We non-drivers getting to take the wheel was to showcase the men and women who drive these street ships. Challenge one for raw rookies like us was sitting in the pilot's seat positioned ahead of the front tires. Never has being ahead put me so far behind.

Challenge two was one tire per side in the front but dualies on the back.

Challenge three was the distance between steering wheel and rear tires.

Challenge four was taking to heart the term "tail-swing" which essentially means if you turn a bus to the right, the rear end will sweep out to the left (and vice versa) like a hip-check from hell.

Challenge five was a bike rack sticking out in front of the bumper.

There are many more challenges for actual transit operators, but we only had to make a couple of turns each way, slip through some tight spaces and come to a few controlled stops.

"OK, this whole thing is Vegas rules, right? Can we establish that now? What happens on the bus course stays on the bus course?," said Tristan Deveau, one of the City of Prince George employees who got to take a shot at it.

No such luck. Everyone's results were seen by all and spread across every possible social and traditional media platform. No one was terrible. Some people were surprisingly skilled. I was in the middle of those two extremes, when all the blood was dry and bones were set.

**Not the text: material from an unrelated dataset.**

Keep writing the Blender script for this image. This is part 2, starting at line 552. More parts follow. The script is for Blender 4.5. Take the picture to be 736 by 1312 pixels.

"I think everyone who tries this out will walk away with a new appreciation for what our operators do each and every day," said Ringma.

Furthermore, said my onboard trainer Andrew White (Ian Rowden was another of our brave guides), who supervised my every move as I lurched and lunged around the lot, "every driver has to be just as mentally sharp at hour six, hour seven of the shift as they are at minute one. There's never any room for error or things get damaged and people's lives are impacted forever. They are amazing people, when you think about it that way, eh?"

Indeed. I managed to knock over a few initial pylons when I misunderstood one of the turning instructions, then I clipped one of the eight tennis balls I had to guide three tires cleanly past. If you've seen me play tennis, despite the best instructions of my only coach Andrew Furmanczyk, I only clip about one out of eight balls on the court as well. So that's par for me. Win.

"Your mirrors are your best friends," said White, which was only true in the driving sense. The mirror has never particularly been a friend of mine. But they sure did save a lot of hypothetical lives as I negotiated the faux roads of this parking lot town. If I had 12 eyes and an owl-rotation neck, I still wouldn't likely get through cleanly.

But there were times when I did manage to get through one or two of the trials without crushing a cone. That felt good. Just revving the whale on wheels up to speed and easing the brakes back down to a stop felt good. Driving a bus has some thrill-factor. And that was without kids chattering in the background, elders trying to brace themselves for corners, nuisance passengers making mischief, foreign riders trying to get directions in another language, and all the other vehicles on the road and pedestrians on the corner (remember that tail-swing effect?) all conspiring for potential disaster.

The men and women who drive Prince George's buses are having their own roadeo this weekend, along with family celebrations. They deserve the applause and the fun. After feeling just a little of what they contend with, I think they're worth millions even if I still want the fare to be just 35 cents, a penny for every foot of that bus's length. If I were the one driving, that pittance would still be overpayment for anyone unlucky enough to be stuck on board.